Information supplied:
Begin
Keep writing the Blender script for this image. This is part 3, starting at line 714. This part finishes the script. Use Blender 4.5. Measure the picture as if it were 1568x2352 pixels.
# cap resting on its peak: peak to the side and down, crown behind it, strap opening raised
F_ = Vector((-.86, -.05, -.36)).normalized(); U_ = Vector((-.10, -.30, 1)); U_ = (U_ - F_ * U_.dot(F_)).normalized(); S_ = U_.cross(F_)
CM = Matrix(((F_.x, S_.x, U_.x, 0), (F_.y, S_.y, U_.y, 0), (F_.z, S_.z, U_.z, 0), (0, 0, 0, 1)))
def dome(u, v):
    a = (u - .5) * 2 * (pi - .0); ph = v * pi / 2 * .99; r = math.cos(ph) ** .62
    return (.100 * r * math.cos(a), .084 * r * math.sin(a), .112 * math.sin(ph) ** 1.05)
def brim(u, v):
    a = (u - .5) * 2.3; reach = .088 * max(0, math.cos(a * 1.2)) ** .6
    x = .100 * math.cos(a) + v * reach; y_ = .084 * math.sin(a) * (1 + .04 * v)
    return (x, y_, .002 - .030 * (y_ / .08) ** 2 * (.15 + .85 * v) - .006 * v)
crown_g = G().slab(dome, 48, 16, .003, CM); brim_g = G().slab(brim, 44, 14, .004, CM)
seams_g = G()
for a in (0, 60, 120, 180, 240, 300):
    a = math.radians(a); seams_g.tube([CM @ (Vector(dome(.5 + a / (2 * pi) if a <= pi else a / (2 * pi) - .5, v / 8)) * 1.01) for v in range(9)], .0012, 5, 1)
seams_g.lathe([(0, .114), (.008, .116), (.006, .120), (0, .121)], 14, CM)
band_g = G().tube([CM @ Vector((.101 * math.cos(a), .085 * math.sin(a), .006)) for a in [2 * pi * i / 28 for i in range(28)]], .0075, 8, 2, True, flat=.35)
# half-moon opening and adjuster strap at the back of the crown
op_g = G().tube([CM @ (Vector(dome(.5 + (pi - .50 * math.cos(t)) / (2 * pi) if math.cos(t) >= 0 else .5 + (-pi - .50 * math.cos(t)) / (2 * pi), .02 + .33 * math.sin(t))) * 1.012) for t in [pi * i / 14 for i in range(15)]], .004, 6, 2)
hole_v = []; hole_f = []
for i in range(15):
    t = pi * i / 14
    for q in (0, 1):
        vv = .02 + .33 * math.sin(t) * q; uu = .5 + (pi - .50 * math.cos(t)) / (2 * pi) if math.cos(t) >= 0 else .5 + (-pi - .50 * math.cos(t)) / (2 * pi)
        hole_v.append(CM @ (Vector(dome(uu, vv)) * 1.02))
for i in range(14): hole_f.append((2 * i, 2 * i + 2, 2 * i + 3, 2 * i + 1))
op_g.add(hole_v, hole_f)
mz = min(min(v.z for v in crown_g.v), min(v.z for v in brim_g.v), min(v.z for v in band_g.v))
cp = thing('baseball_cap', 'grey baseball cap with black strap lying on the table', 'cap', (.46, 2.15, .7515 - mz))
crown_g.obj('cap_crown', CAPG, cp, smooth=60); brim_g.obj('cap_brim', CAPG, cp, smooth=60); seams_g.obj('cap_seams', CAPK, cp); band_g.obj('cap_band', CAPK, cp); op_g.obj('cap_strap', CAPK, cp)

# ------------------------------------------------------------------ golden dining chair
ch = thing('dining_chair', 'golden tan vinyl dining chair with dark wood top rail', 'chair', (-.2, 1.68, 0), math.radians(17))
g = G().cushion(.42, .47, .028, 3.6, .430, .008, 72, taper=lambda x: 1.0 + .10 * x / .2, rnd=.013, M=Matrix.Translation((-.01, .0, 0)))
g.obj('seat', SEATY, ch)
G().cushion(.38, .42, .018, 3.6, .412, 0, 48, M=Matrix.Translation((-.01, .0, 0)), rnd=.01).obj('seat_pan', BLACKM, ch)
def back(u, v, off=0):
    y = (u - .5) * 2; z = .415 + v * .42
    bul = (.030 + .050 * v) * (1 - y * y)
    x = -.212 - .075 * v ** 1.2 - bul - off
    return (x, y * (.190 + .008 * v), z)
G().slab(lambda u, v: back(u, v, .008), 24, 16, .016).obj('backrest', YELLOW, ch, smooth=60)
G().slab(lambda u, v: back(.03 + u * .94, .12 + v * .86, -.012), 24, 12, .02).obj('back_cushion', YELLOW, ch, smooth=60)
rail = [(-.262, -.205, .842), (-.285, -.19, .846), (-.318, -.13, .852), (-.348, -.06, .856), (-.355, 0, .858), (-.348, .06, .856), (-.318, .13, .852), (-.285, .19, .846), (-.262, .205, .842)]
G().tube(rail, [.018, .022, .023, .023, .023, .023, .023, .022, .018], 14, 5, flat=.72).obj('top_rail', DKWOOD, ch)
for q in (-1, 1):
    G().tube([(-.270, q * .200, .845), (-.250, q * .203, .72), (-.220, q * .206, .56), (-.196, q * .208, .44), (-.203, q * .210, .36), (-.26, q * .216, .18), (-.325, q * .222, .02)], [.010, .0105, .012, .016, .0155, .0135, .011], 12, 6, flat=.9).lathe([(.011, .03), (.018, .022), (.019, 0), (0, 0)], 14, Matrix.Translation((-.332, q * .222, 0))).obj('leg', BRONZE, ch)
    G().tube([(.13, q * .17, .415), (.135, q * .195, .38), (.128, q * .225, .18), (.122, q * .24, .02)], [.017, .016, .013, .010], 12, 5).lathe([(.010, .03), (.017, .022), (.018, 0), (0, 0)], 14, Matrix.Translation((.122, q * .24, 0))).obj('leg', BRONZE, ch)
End
Set problem: Set down the listing above in full, please, exactly as it appears.

Answer to this exercise:
Keep writing the Blender script for this image. This is part 3, starting at line 714. This part finishes the script. Use Blender 4.5. Measure the picture as if it were 1568x2352 pixels.
# cap resting on its peak: peak to the side and down, crown behind it, strap opening raised
F_ = Vector((-.86, -.05, -.36)).normalized(); U_ = Vector((-.10, -.30, 1)); U_ = (U_ - F_ * U_.dot(F_)).normalized(); S_ = U_.cross(F_)
CM = Matrix(((F_.x, S_.x, U_.x, 0), (F_.y, S_.y, U_.y, 0), (F_.z, S_.z, U_.z, 0), (0, 0, 0, 1)))
def dome(u, v):
    a = (u - .5) * 2 * (pi - .0); ph = v * pi / 2 * .99; r = math.cos(ph) ** .62
    return (.100 * r * math.cos(a), .084 * r * math.sin(a), .112 * math.sin(ph) ** 1.05)
def brim(u, v):
    a = (u - .5) * 2.3; reach = .088 * max(0, math.cos(a * 1.2)) ** .6
    x = .100 * math.cos(a) + v * reach; y_ = .084 * math.sin(a) * (1 + .04 * v)
    return (x, y_, .002 - .030 * (y_ / .08) ** 2 * (.15 + .85 * v) - .006 * v)
crown_g = G().slab(dome, 48, 16, .003, CM); brim_g = G().slab(brim, 44, 14, .004, CM)
seams_g = G()
for a in (0, 60, 120, 180, 240, 300):
    a = math.radians(a); seams_g.tube([CM @ (Vector(dome(.5 + a / (2 * pi) if a <= pi else a / (2 * pi) - .5, v / 8)) * 1.01) for v in range(9)], .0012, 5, 1)
seams_g.lathe([(0, .114), (.008, .116), (.006, .120), (0, .121)], 14, CM)
band_g = G().tube([CM @ Vector((.101 * math.cos(a), .085 * math.sin(a), .006)) for a in [2 * pi * i / 28 for i in range(28)]], .0075, 8, 2, True, flat=.35)
# half-moon opening and adjuster strap at the back of the crown
op_g = G().tube([CM @ (Vector(dome(.5 + (pi - .50 * math.cos(t)) / (2 * pi) if math.cos(t) >= 0 else .5 + (-pi - .50 * math.cos(t)) / (2 * pi), .02 + .33 * math.sin(t))) * 1.012) for t in [pi * i / 14 for i in range(15)]], .004, 6, 2)
hole_v = []; hole_f = []
for i in range(15):
    t = pi * i / 14
    for q in (0, 1):
        vv = .02 + .33 * math.sin(t) * q; uu = .5 + (pi - .50 * math.cos(t)) / (2 * pi) if math.cos(t) >= 0 else .5 + (-pi - .50 * math.cos(t)) / (2 * pi)
        hole_v.append(CM @ (Vector(dome(uu, vv)) * 1.02))
for i in range(14): hole_f.append((2 * i, 2 * i + 2, 2 * i + 3, 2 * i + 1))
op_g.add(hole_v, hole_f)
mz = min(min(v.z for v in crown_g.v), min(v.z for v in brim_g.v), min(v.z for v in band_g.v))
cp = thing('baseball_cap', 'grey baseball cap with black strap lying on the table', 'cap', (.46, 2.15, .7515 - mz))
crown_g.obj('cap_crown', CAPG, cp, smooth=60); brim_g.obj('cap_brim', CAPG, cp, smooth=60); seams_g.obj('cap_seams', CAPK, cp); band_g.obj('cap_band', CAPK, cp); op_g.obj('cap_strap', CAPK, cp)

# ------------------------------------------------------------------ golden dining chair
ch = thing('dining_chair', 'golden tan vinyl dining chair with dark wood top rail', 'chair', (-.2, 1.68, 0), math.radians(17))
g = G().cushion(.42, .47, .028, 3.6, .430, .008, 72, taper=lambda x: 1.0 + .10 * x / .2, rnd=.013, M=Matrix.Translation((-.01, .0, 0)))
g.obj('seat', SEATY, ch)
G().cushion(.38, .42, .018, 3.6, .412, 0, 48, M=Matrix.Translation((-.01, .0, 0)), rnd=.01).obj('seat_pan', BLACKM, ch)
def back(u, v, off=0):
    y = (u - .5) * 2; z = .415 + v * .42
    bul = (.030 + .050 * v) * (1 - y * y)
    x = -.212 - .075 * v ** 1.2 - bul - off
    return (x, y * (.190 + .008 * v), z)
G().slab(lambda u, v: back(u, v, .008), 24, 16, .016).obj('backrest', YELLOW, ch, smooth=60)
G().slab(lambda u, v: back(.03 + u * .94, .12 + v * .86, -.012), 24, 12, .02).obj('back_cushion', YELLOW, ch, smooth=60)
rail = [(-.262, -.205, .842), (-.285, -.19, .846), (-.318, -.13, .852), (-.348, -.06, .856), (-.355, 0, .858), (-.348, .06, .856), (-.318, .13, .852), (-.285, .19, .846), (-.262, .205, .842)]
G().tube(rail, [.018, .022, .023, .023, .023, .023, .023, .022, .018], 14, 5, flat=.72).obj('top_rail', DKWOOD, ch)
for q in (-1, 1):
    G().tube([(-.270, q * .200, .845), (-.250, q * .203, .72), (-.220, q * .206, .56), (-.196, q * .208, .44), (-.203, q * .210, .36), (-.26, q * .216, .18), (-.325, q * .222, .02)], [.010, .0105, .012, .016, .0155, .0135, .011], 12, 6, flat=.9).lathe([(.011, .03), (.018, .022), (.019, 0), (0, 0)], 14, Matrix.Translation((-.332, q * .222, 0))).obj('leg', BRONZE, ch)
    G().tube([(.13, q * .17, .415), (.135, q * .195, .38), (.128, q * .225, .18), (.122, q * .24, .02)], [.017, .016, .013, .010], 12, 5).lathe([(.010, .03), (.017, .022), (.018, 0), (0, 0)], 14, Matrix.Translation((.122, q * .24, 0))).obj('leg', BRONZE, ch)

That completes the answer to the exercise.